В деле о «Новике» откровенное показание обвиняемого, стоявшего по своей службе в курсе разных недостойных и бесчестных махинаций при приеме крейсера, играло большую роль. Долго борясь с собой, обвиняемый, решив, наконец, откровенно рассказать о своем участии в этих махинациях, грустно заявил мне «Убедили вы меня; я расскажу все, что знаю, но предупреждаю, что ничего у вас не выйдет с этим делом. В нем замешаны лица покрупнее меня». Дело это в дальнейшем было передано судебному следователю и пошло обычным судебным порядком, но результаты его остались мне не известны.

Это дознание укрепило меня в положении офицера резерва, и я стал получать все более крупные по своему значению дознания. Получив однажды большое дело о какой-то террористической группе, я только что стал разбираться в нем, как в мой кабинет вошел начальник управления, вновь назначенный тогда генерал Бессонов, и, неловко замявшись, сказал мне, что он переменил решение и просит меня передать все дело генералу Иванову. Оказалось, что генерал Иванов обиделся, что такое ответственное дело не было поручено ему, и упросил начальника управления передать ему это дело.

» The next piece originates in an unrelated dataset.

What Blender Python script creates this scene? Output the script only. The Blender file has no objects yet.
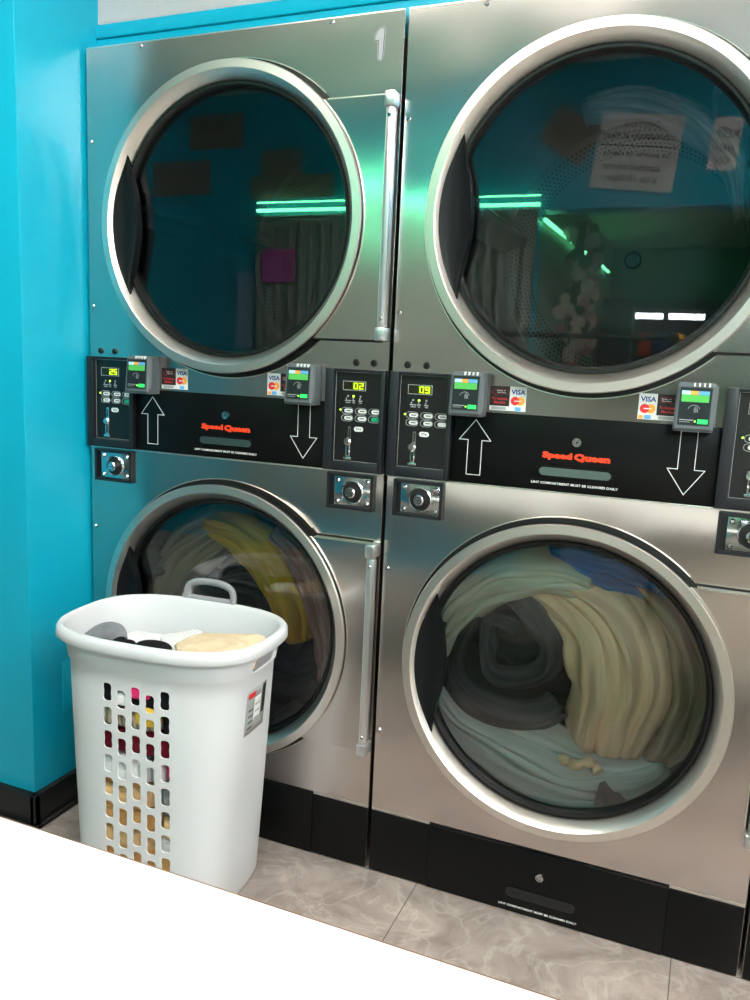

Дело о взрыве бомбы в «Северной гостинице» слишком известно, чтобы детально его описывать в моих воспоминаниях. Помню, как немедленно после взрыва М.И. Трусевич, захватив меня с собой, помчался в «Северную гостиницу», и мы приступили к производству формального дознания. При входе в гостиницу мы встретили растерянную администрацию, наряд полиции, и по грязной, залитой еще струившейся водой после возникшего за взрывом разрушения и пожара парадной лестнице поднялись на третий этаж и вошли в разрушенный номер гостиницы, где заряжавшаяся террористом Покатиловым бомба взорвалась, пробила потолки и полы и убила его самого

Мы приступили к осмотру и нашли паспорт и… кусок мизинца. Мне поручено было заняться обследованием паспорта, и я вскоре сделал интересное открытие: оказалось, что в нем заменены некоторые страницы соответствующими же, но из другого паспорта, страницами, аккуратно прикрепленными металлическими скрепами. В дальнейшем это открытие привело к установке владельца другого паспорта и тех гостиниц, где проживал террорист и его пособники.

мемуарах

Я не стану описывать события 1905 года в Петербурге. Кто не знает их теперь хотя бы на основании целого ряда откровенных и достаточно полных описаний их в литературе, мемуарах и других записях современников? Мне было поручено производство дознания о беспорядках и вооруженном столкновении на Васильевском острове. Я помню, как в мой кабинет полиция доставила целый ворох вещественных доказательств, среди них красные флаги, револьверы и целый набор старых сабель с великолепными толедскими клинками, похищенными у владельца какого-то завода. Арестованных по этому делу было очень мало; между ними выделялся молодой, здоровый на вид еврей, лет девятнадцати, с довольно известной «издательской» фамилией. Еврея этого захватили на баррикадах. Ему угрожала смертная казнь. В это время генерал-губернатор Дм. Фед. Трепов вызвал меня к себе как производящего дознание об этих беспорядках. Взяв дела, я поехал в Зимний дворец, где временно тогда проживал Трепов. После целой анфилады зал меня привели в огромный кабинет с таким же преогромным письменным столом, за которым сидел мрачный, представительный, всемогущий тогда генерал. Я стал докладывать, и Трепов хмуро спросил меня: «Скажите ваше мнение, следует ли предать смертной казни обвиняемого?» Мне тогда совершенно ясно представилось, что обвиняемый этот, молодой еврей, никоим образом не является одним из лидеров восстания и захвачен случайно в группе лиц, укрывавшихся за одной из баррикад. Никого из крупных деятелей революционного подполья или вожаков в те дни захвачено не было, и, таким образом, хотя формально мой еврей был взят «с поличным» и по закону военного времени мог бы быть подвергнут смертной казни, эта кара не соответствовала его роли в событиях того времени и, пожалуй, только демонстрировала бы неудачные действия полиции. Я это и высказал генералу, добавив, что, по моему мнению, ведущемуся мной дознанию следует предоставить идти обычным путем. Трепов согласился со мной.